EXERCISE TASK:
Would you extract the whole listing below and retype it exactly?

** start of RECORDS TO PROCESS **

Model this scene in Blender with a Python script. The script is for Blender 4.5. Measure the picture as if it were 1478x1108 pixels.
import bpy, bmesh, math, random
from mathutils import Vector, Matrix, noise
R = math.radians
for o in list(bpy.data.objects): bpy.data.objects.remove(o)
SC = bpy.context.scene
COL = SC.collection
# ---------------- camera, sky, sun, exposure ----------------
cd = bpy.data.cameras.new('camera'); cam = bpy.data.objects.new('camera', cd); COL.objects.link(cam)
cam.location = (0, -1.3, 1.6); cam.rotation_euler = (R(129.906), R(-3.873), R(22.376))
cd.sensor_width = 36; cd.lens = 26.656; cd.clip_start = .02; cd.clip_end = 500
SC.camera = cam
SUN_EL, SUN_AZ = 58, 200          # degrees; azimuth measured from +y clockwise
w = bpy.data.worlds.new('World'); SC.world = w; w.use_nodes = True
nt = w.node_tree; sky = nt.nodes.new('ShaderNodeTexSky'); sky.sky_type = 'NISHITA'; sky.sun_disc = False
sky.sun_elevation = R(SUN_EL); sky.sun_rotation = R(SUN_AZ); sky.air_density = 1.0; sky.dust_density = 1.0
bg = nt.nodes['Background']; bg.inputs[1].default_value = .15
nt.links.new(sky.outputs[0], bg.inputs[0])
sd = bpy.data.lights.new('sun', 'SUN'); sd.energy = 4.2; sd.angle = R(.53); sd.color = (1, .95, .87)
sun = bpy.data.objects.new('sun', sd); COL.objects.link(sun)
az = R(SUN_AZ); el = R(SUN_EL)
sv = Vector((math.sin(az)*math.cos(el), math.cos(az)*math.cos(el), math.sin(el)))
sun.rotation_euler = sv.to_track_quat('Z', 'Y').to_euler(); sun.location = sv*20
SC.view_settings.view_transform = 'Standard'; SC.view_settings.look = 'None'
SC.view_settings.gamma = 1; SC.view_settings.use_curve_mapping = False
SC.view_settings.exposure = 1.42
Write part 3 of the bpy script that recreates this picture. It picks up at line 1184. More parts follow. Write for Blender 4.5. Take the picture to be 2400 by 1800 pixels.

** end of RECORDS TO PROCESS **

EXERCISE OUTPUT:
Model this scene in Blender with a Python script. The script is for Blender 4.5. Measure the picture as if it were 1478x1108 pixels.
import bpy, bmesh, math, random
from mathutils import Vector, Matrix, noise
R = math.radians
for o in list(bpy.data.objects): bpy.data.objects.remove(o)
SC = bpy.context.scene
COL = SC.collection
# ---------------- camera, sky, sun, exposure ----------------
cd = bpy.data.cameras.new('camera'); cam = bpy.data.objects.new('camera', cd); COL.objects.link(cam)
cam.location = (0, -1.3, 1.6); cam.rotation_euler = (R(129.906), R(-3.873), R(22.376))
cd.sensor_width = 36; cd.lens = 26.656; cd.clip_start = .02; cd.clip_end = 500
SC.camera = cam
SUN_EL, SUN_AZ = 58, 200          # degrees; azimuth measured from +y clockwise
w = bpy.data.worlds.new('World'); SC.world = w; w.use_nodes = True
nt = w.node_tree; sky = nt.nodes.new('ShaderNodeTexSky'); sky.sky_type = 'NISHITA'; sky.sun_disc = False
sky.sun_elevation = R(SUN_EL); sky.sun_rotation = R(SUN_AZ); sky.air_density = 1.0; sky.dust_density = 1.0
bg = nt.nodes['Background']; bg.inputs[1].default_value = .15
nt.links.new(sky.outputs[0], bg.inputs[0])
sd = bpy.data.lights.new('sun', 'SUN'); sd.energy = 4.2; sd.angle = R(.53); sd.color = (1, .95, .87)
sun = bpy.data.objects.new('sun', sd); COL.objects.link(sun)
az = R(SUN_AZ); el = R(SUN_EL)
sv = Vector((math.sin(az)*math.cos(el), math.cos(az)*math.cos(el), math.sin(el)))
sun.rotation_euler = sv.to_track_quat('Z', 'Y').to_euler(); sun.location = sv*20
SC.view_settings.view_transform = 'Standard'; SC.view_settings.look = 'None'
SC.view_settings.gamma = 1; SC.view_settings.use_curve_mapping = False
SC.view_settings.exposure = 1.42
Write part 3 of the bpy script that recreates this picture. It picks up at line 1184. More parts follow. Write for Blender 4.5. Take the picture to be 2400 by 1800 pixels.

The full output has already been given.